KOMMENTAR VON CHRISTIAN JAKOB ÜBER DIE MILITÄRMISSION VOR LAMPEDUSA
: Egoshooting auf hoher See

Italiens Ziel ist stets dasselbe: die eigene Überforderung in Szene zu setzen

Sicheres Meer“ heißt die Militärmission, mit der Italien ab heute das Seegebiet um Lampedusa stärker überwachen will. Das klingt gut. Die Frage ist nur: Wen will Italien hier eigentlich schützen – wenn nicht zuerst sich selbst?

Um die Flüchtlinge jedenfalls geht es wohl kaum. Die Entsendung von Kriegsschiffen in humanitärem Auftrag suggeriert zwar, es gebe bislang zu wenige Patrouillen auf dem Meer. In Seenot geratene Flüchtlingsboote würden nicht rechtzeitig erreicht und ihre Insassen allein deshalb ertrinken. Das ist aber nicht der Fall.

Der Grenzschutz im Mittelmeer wird seit Jahren militarisiert. Wenn jetzt noch mehr Militärs unterwegs sind, ändert das wenig daran, dass Kriegsschiffe das Sterben nicht aufhalten und auch nie aufhalten sollten. Denn wenn es Italien wirklich um ein sicheres Meer für alle ginge, würde es als Erstes die Seenotrettung durch Fischer und andere Seeleute wieder legalisieren. Ein Konsens für diese Legalisierung ist nicht in Sicht.

Das Problem liegt aber nicht nur in Rom allein. Seit Jahren verteidigen Länder wie Deutschland das unfaire europäische Verteilungssystem für Flüchtlinge. Die südlichen EU-Staaten bleiben mit lebenden und toten Flüchtlingen weitgehend sich selbst überlassen. Das wirtschaftlich abhängige Italien, ebenso wie Malta, Zypern oder Griechenland, kann sich dagegen kaum wehren.

Die wenigen Hebel, die bleiben, gehen direkt zu Lasten der Flüchtlinge. Als nach dem Arabischen Frühling die Zahl der Migranten in Italien stieg, rief das Land den Notstand aus und behandelte die Ankömmlinge wie eine Gefahr für die nationale Sicherheit. Heute will es Flugzeugträger in Bewegung setzen. Das Ziel ist stets dasselbe: die eigene Überforderung in Szene zu setzen, um Druck auf die EU aufzubauen.

Seit der Katastrophe vor Lampedusa fordert Italiens Regierung, Europa müsse endlich handeln und Rom unterstützen – und hat dies auch beim nächsten EU-Gipfel in der kommenden Woche auf die Tagesordnung gesetzt.
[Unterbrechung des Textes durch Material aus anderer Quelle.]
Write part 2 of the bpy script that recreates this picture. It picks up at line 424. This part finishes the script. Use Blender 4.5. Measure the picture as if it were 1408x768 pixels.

Die neue Militärmission ist vor allem ein diplomatisches Manöver, um dann dort in Sachen Asylpolitik endlich Zugeständnisse von den nördlichen Partnerländern zu bekommen. Und die sind, in der Tat, überfällig. Denn solange Europa keinen legalen Zugang öffnet, wird die italienische Marine auch in Zukunft vor allem Leichen aus dem Mittelmeer fischen.